**** Supplied data ****

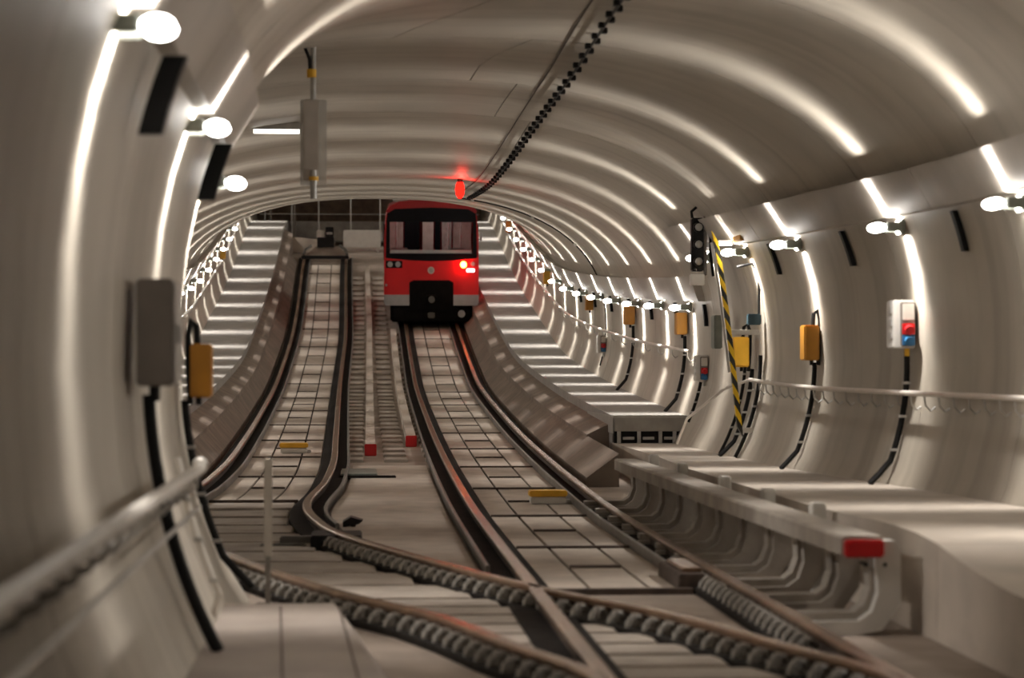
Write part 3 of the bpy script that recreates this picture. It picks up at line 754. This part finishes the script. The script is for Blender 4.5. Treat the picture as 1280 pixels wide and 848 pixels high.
MB().tube([(-.03,-.03,hz_(96)), (-.04,-.03,hz_(75)), (-.09,-.03,hz_(58)), (-.10,0,.03)], .016, 8).obj('cable', 'black_cable', r, True)
# ceiling batten light
d = .0098*F
r = thing('batten_light', 'short white tube light on the ceiling left of the hanging panel', 'lamp', (-.97, d, vault_z(d, -.97)))
MB().cbox(-.30,.30,-.05,.05,-.06,.02,.01).obj('housing', 'galv', r); MB().tube([(-.28,0,-.085),(.28,0,-.085)], .028, 10).obj('tube', 'lamp_glow_soft', r, True)
# red beacon
d = .0128*F; x = 1.66; zv = vault_z(d, x)
r = thing('red_beacon', 'glowing red signal lamp under the ceiling above the train', 'signal lamp', (x, d, zv))
MB().cyl((0,0,.03), (0,0,-.06), .045, 12).obj('base', 'black_plastic', r, True); MB().ell((0,0,-.17), (.075,.075,.15), 14, 8).obj('red_lens', 'signal_red', r, True)
L = bpy.data.lights.new('beacon_light', 'POINT'); L.energy = 14; L.color = (1,.03,.02); L.shadow_soft_size = .03
lo = bpy.data.objects.new('beacon_light', L); COL.objects.link(lo); lo.parent = r; lo.location = (0,-.13,-.18)

# ------------------------------------------------------------------ the train
dT = .02255*F; slope = math.atan((rz(dT+8)-rz(dT-1))/9)
r = thing('train_car', 'red funicular car with a black framed windscreen and one glowing tail lamp', 'train', (XT(dT), dT, rz(dT)+.13))
r.rotation_euler = (slope*.5, 0, -.012); r.scale = (1, 1, 1.075)
LN = 6.5; HW = 1.33; Z0, Z1 = .38, 3.12
body = [(-HW+.05,Z0),(HW-.05,Z0),(HW,Z0+.08),(HW,2.2),(HW-.06,2.75),(HW-.16,2.98),(HW-.42,Z1-.02),(0,Z1+.04),(-HW+.42,Z1-.02),(-HW+.16,2.98),(-HW+.06,2.75),(-HW,2.2),(-HW,Z0+.08)]
# shell as side walls, roof, back; front plate has the window opening
mb = MB()
def shell(poly, y0, y1, t=.06):
    n = len(poly); cxm = 0; czm = 1.7
    inn = [(x*(1-t/HW), czm+(z-czm)*(1-t/1.4)) for x, z in poly]
    vs = [(x,y0,z) for x,z in poly]+[(x,y1,z) for x,z in poly]+[(x,y0,z) for x,z in inn]+[(x,y1,z) for x,z in inn]; fs = []
    for k in range(n):
        j = (k+1)%n
        fs += [(k,j,n+j,n+k),(2*n+k,3*n+k,3*n+j,2*n+j),(k,2*n+k,2*n+j,j),(n+k,n+j,3*n+j,3*n+k)]
    mb.add(vs, fs)
shell(body, 0, LN); bo = mb.obj('body_shell', ['train_red', 'train_roof'], r)
for p in bo.data.polygons:
    if p.center.z > 2.8: p.material_index = 1
MB().prism(body, 'y', LN, LN+.1).obj('rear_wall', 'train_red', r)
# front: lower panel, curved top panel, side pillars
def front_piece(poly, y0, y1, m, name, parent=r):
    return MB().prism(poly, 'y', y0, y1).obj(name, m, parent)
WZ0, WZ1 = 1.60, 2.48     # glass
front_piece([(-HW,.62),(HW,.62),(HW,1.60),(HW-.02,1.63),(.6,1.57),(0,1.55),(-.6,1.57),(-HW+.02,1.63),(-HW,1.60)], -.10, .02, 'train_red', 'front_panel'); fpn = COL.objects[-1]
front_piece([(-HW+.05,Z0),(-.62,Z0),(-.62,.66),(-HW,.66),(-HW,Z0+.06)], -.14, .0, 'train_grey', 'bumper')
front_piece([(.62,Z0),(HW-.05,Z0),(HW,Z0+.06),(HW,.66),(.62,.66)], -.14, .0, 'train_grey', 'bumper')
front_piece([(-HW+.04,2.82),(HW-.04,2.82),(HW-.16,2.98),(HW-.42,Z1-.02),(0,Z1+.04),(-HW+.42,Z1-.02),(-HW+.16,2.98)], -.08, .02, 'train_roof', 'roof_front')
ws = front_piece([(-HW+.06,2.56),(HW-.06,2.56),(HW-.09,2.78),(HW-.30,2.90),(0,2.94),(-HW+.30,2.90),(-HW+.09,2.78)], -.095, .0, 'train_dark', 'windscreen_band')
front_piece([(-HW+.05,1.60),(-HW+.16,1.60),(-HW+.16,2.58),(-HW+.07,2.58)], -.09, .0, 'train_dark', 'windscreen_pillar')
front_piece([(HW-.16,1.60),(HW-.05,1.60),(HW-.07,2.58),(HW-.16,2.58)], -.09, .0, 'train_dark', 'windscreen_pillar')
front_piece([(-HW+.05,1.62),(-.6,1.56),(0,1.54),(.6,1.56),(HW-.05,1.62),(HW-.08,1.74),(-HW+.08,1.74)], -.105, -.02, 'train_dark', 'windscreen_sill')
front_piece([(-HW+.16,1.70),(HW-.16,1.70),(HW-.16,2.58),(-HW+.16,2.58)], -.065, -.055, 'glass', 'windscreen')
front_piece([(-HW+.18,1.745),(HW-.2,1.745),(HW-.2,1.83),(-HW+.18,1.83)], -.085, -.07, 'train_grey', 'wiper_strip')
# lamps, badge
def front_disc(x, z, rad, m, name, y=-.13):
    return MB().tube([(x,-.09,z),(x,y,z)], rad, 16).obj(name, m, fpn, True)
for x in (-1.16,-.94): front_disc(x, 1.455, .075, 'galv' if x < -1 else 'train_grey', 'dark_headlamp')
o = front_piece([(-1.28,1.36),(-.82,1.36),(-.82,1.55),(-1.28,1.55)], -.112, -.10, 'train_dark', 'lamp_recess')
front_disc(.90, 1.45, .09, 'tail_glow', 'tail_lamp', -.125)['label'] = 'glowing red tail lamp'
front_disc(.90, 1.45, .055, 'tail_core', 'tail_lamp_core', -.135)
front_disc(1.16, 1.47, .06, 'train_grey', 'dark_headlamp')
MB().cbox(.98,1.22,-.125,-.10,1.25,1.35,.02).obj('white_lamp', 'head_glow', r)
front_disc(-.01, 1.30, .095, 'white_paint', 'badge', -.125); 
front_disc(-.01, 1.30, .06, 'galv', 'badge_centre', -.13)
MB().cbox(.36,.46,-.12,-.10,.80,.85,.01).obj('step_stud', 'galv', r); MB().cbox(-1.30,-1.24,-.12,-.10,.88,.94,.01).obj('step_stud', 'galv', r)
# coupler and running gear
front_piece([(-.62,.25),(.62,.25),(.62,.98),(.50,1.04),(-.50,1.04),(-.62,.98)], -.13, .3, 'under', 'coupler_recess')
MB().cbox(-.16,.16,-.42,-.10,.44,.66,.03).obj('coupler', 'under', r); MB().tube([(0,-.42,.55),(0,-.50,.55)], .09, 12).obj('coupler_head', 'guard_steel', r, True)
MB().cbox(-1.15,1.15,.05,2.6,-.06,.42,.04).obj('bogie_frame', 'under', r); bf = COL.objects[-1]
MB().cbox(-1.10,1.10,-.05,.12,-.02,.36,.03).obj('obstacle_guard', 'under', r)
for sx in (-1, 1):
    for yy in (.6, 2.0): MB().tube([(sx*.66,yy,.23),(sx*.80,yy,.23)], .34, 20).obj('wheel', 'under', bf, True)
front_disc(.85, .16, .10, 'galv', 'lower_lamp', -.10); MB().cbox(-.1,.1,-.2,.1,.05,.2,.02).obj('cable_clamp', 'guard_steel', r)
# mirrors, roof gear
for sx in (-1, 1):
    MB().cbox(sx*HW-.03+sx*.06, sx*HW+.03+sx*.06, -.10, -.02, 2.05, 2.30, .02).obj('mirror', 'train_grey', r); MB().cbox(min(sx*HW, sx*(HW+.08)), max(sx*HW, sx*(HW+.08)), -.07, -.04, 2.1, 2.13, .005).obj('mirror_arm', 'train_dark', r)
MB().cbox(-1.08,-.68,.1,.9,Z1-.04,Z1+.08,.02).obj('roof_box', 'galv', r)
# side windows and doors
for sx in (-1, 1):
    for k in range(3):
        y0 = .5+k*1.95; MB().cbox(min(sx*(HW-.02), sx*(HW+.012)), max(sx*(HW-.02), sx*(HW+.012)), y0, y0+1.7, 1.55, 2.5, .01).obj('side_window', 'train_dark', r)
# interior: partition, seats, poles, ceiling light
MB().cbox(-HW+.09,HW-.09,.2,6.2,Z0+.10,Z0+.16,.01).obj('cab_floor', 'under', r)
for k, (x0, x1, m_) in enumerate(((-1.20,-.78,'interior_panel'),(-.74,-.30,'train_dark'),(-.22,.10,'interior_panel'),(.14,.30,'train_dark'),(.34,.62,'seat_cloth'),(.66,1.20,'interior_panel'))):
    MB().cbox(x0, x1, 2.0+.15*(k % 2), 2.05+.15*(k % 2), .6, 2.75, .01).obj('partition_panel', m_, r)
for x in (-.98,.50,.86): MB().cyl((x,1.2,.55), (x,1.2,2.75), .022, 8).obj('grab_pole', 'galv', r, True)
for x in (-.9, .75): MB().cbox(x-.28,x+.28,.9,1.05,.6,1.86,.05).obj('seat_back', 'seat_cloth', r)
MB().cbox(-1.1,1.1,.15,.55,.6,1.76,.04).obj('driver_desk', 'interior_panel', r)
MB().cbox(-.9,.9,1.0,1.2,2.84,2.87,.005).obj('car_ceiling_light', 'car_light', r)
L = bpy.data.lights.new('tail_light', 'POINT'); L.energy = 9; L.color = (1,.05,.02); L.shadow_soft_size = .05
lo = bpy.data.objects.new('tail_light', L); COL.objects.link(lo); lo.parent = r; lo.location = (.90,-.22,1.43)

# ------------------------------------------------------------------ the upper end
d = .0276*F; z = rz(d)
r = thing('buffer_stop', 'black buffer equipment standing where the empty left track ends', 'buffer stop', (-1.05, d, z))
MB().prism([(-.9,-.16),(.9,-.16),(.45,.34),(-.30,.34)], 'y', 0, .35).obj('ramp_block', 'slab', r)
MB().cbox(-.28,.30,-.25,.1,.28,.62,.02).obj('buffer_box', 'black_plastic', r); MB().cbox(-.30,-.05,-.05,.1,.60,.88,.02).obj('white_case', 'white_paint', r)
MB().cbox(.0,.28,-.20,.1,.62,.98,.02).obj('upper_box', 'black_plastic', r); MB().cbox(.04,.24,-.22,-.19,.72,.80,.01).obj('pale_plate', 'galv', r)
MB().cbox(-.80,.80,-1.2,-.95,-.16,-.05,.02).obj('cross_bar', 'black_plastic', r)
for sx in (-1, 1): MB().tube([(sx*.74,-.6,.0),(sx*.70,.0,.20),(sx*.50,.35,.36)], .05, 8).obj('stop_arm', 'guard_steel', r, True)
d = .0284*F; z = rz(d)
o = thing('white_barrier', 'pale barrier board standing between the left track end and the train', 'barrier', (.35, d, z-.16))
MB().cbox(-.80,.52,-.04,.04,.18,.80,.02).obj('board', 'white_paint', o)
for x in (-.7,.42): MB().cbox(x-.04,x+.04,-.03,.03,0,.2,.006).obj('leg', 'galv', o)
MB().cbox(-.85,1.0,.05,.10,.08,.14,.01).obj('rail', 'galv', o)
d = .0283*F
o = thing('timber_baulk', 'pale timber beam lying across the left track end', 'beam', (-1.9, d, rz(d)+.2))
MB().cbox(-.95,1.15,-.1,.1,-.36,.18,.02).obj('beam', 'slab', o); o.rotation_euler = (0, .10, 0)
# railings in front of the end wall
d = .0300*F
o = thing('gallery_railing', 'thin pipe railing in front of the brown end wall', 'railing', (0, d, rz(d)))
for z in (1.05, 1.9): MB().tube([(-3.6,0,z),(4.6,0,z)], .022, 6).obj('rail_pipe', 'galv', o)
for x in (-3.4,-2.4,-1.4,-.2,.9,2.0,3.2,4.2): MB().tube([(x,0,-.3),(x,0,2.6)], .025, 6).obj('post', 'galv', o)
for x in (-3.2,-2.3): MB().tube([(x,.1,-.3),(x,.1,3.2)], .05, 8).obj('column', 'cabinet_grey', o)
o = MB().cbox(-3.8, 4.8, .0315*F, .0317*F, rz(.0315*F)+.2, rz(.0315*F)+1.0, .02).obj('end_beam', 'grey_metal'); tag(o, 'long grey horizontal beam before the brown end wall', 'beam')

****

Your instructions | Repeat the lines above, starting at the first and stopping after the line that holds "lo = bpy.data.objects.new('beacon_light', L);", with the pictures left out.

Response |
Write part 3 of the bpy script that recreates this picture. It picks up at line 754. This part finishes the script. The script is for Blender 4.5. Treat the picture as 1280 pixels wide and 848 pixels high.
MB().tube([(-.03,-.03,hz_(96)), (-.04,-.03,hz_(75)), (-.09,-.03,hz_(58)), (-.10,0,.03)], .016, 8).obj('cable', 'black_cable', r, True)
# ceiling batten light
d = .0098*F
r = thing('batten_light', 'short white tube light on the ceiling left of the hanging panel', 'lamp', (-.97, d, vault_z(d, -.97)))
MB().cbox(-.30,.30,-.05,.05,-.06,.02,.01).obj('housing', 'galv', r); MB().tube([(-.28,0,-.085),(.28,0,-.085)], .028, 10).obj('tube', 'lamp_glow_soft', r, True)
# red beacon
d = .0128*F; x = 1.66; zv = vault_z(d, x)
r = thing('red_beacon', 'glowing red signal lamp under the ceiling above the train', 'signal lamp', (x, d, zv))
MB().cyl((0,0,.03), (0,0,-.06), .045, 12).obj('base', 'black_plastic', r, True); MB().ell((0,0,-.17), (.075,.075,.15), 14, 8).obj('red_lens', 'signal_red', r, True)
L = bpy.data.lights.new('beacon_light', 'POINT'); L.energy = 14; L.color = (1,.03,.02); L.shadow_soft_size = .03
lo = bpy.data.objects.new('beacon_light', L); COL.objects.link(lo); lo.parent = r; lo.location = (0,-.13,-.18)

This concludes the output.